___ GIVEN INFORMATION

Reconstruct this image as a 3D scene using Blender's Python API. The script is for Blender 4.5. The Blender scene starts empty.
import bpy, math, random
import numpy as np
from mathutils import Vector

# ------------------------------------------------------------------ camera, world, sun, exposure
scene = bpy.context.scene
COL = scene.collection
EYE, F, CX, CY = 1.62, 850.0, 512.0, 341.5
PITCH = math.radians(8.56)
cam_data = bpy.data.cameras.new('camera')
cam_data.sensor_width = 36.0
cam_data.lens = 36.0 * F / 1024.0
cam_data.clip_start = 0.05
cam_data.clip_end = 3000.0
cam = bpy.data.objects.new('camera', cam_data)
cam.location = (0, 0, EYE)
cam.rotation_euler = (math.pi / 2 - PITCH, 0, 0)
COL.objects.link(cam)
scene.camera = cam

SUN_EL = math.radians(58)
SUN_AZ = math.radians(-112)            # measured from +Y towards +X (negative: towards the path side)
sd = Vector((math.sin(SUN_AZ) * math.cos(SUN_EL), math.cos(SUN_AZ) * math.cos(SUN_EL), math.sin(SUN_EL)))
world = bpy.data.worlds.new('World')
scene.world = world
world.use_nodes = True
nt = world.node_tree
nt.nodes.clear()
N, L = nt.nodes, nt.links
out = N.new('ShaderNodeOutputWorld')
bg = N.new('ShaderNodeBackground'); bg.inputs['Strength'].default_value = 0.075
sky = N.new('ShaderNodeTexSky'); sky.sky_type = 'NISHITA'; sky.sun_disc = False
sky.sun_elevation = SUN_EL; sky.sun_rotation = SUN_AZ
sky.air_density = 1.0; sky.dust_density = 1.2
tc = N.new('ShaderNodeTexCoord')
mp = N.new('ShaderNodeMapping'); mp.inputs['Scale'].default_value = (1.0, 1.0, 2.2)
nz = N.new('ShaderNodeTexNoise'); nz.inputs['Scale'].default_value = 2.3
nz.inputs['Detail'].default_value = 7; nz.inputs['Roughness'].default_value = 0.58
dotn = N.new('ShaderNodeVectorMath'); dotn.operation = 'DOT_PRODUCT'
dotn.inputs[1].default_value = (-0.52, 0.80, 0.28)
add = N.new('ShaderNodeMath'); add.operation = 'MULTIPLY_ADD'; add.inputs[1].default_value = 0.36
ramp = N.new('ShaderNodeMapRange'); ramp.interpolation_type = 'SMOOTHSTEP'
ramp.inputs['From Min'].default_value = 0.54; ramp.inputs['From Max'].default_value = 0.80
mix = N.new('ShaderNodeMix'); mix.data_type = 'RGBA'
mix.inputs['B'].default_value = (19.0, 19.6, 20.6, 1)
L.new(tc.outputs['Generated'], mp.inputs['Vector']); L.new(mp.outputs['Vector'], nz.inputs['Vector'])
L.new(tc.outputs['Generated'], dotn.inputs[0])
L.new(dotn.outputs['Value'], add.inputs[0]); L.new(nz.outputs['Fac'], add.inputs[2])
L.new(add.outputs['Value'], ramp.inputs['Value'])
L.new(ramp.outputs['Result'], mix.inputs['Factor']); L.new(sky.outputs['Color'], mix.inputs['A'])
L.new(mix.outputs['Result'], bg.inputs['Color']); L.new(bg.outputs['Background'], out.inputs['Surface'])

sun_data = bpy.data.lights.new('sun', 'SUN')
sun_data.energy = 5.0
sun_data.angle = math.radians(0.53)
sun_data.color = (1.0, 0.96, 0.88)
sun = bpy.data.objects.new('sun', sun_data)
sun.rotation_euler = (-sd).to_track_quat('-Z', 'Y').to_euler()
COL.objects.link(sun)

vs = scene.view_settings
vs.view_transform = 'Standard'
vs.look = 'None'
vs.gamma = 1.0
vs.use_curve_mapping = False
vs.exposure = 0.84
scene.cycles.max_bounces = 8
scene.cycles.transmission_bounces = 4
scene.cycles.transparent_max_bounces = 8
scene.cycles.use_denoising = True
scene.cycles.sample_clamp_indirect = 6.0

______

SET PROBLEM ::
Where a line in the material above holds "scene", copy that line.

EXERCISE OUTPUT ::
Reconstruct this image as a 3D scene using Blender's Python API. The script is for Blender 4.5. The Blender scene starts empty.
scene = bpy.context.scene
COL = scene.collection
scene.camera = cam
scene.world = world
vs = scene.view_settings
scene.cycles.max_bounces = 8
scene.cycles.transmission_bounces = 4
scene.cycles.transparent_max_bounces = 8
scene.cycles.use_denoising = True
scene.cycles.sample_clamp_indirect = 6.0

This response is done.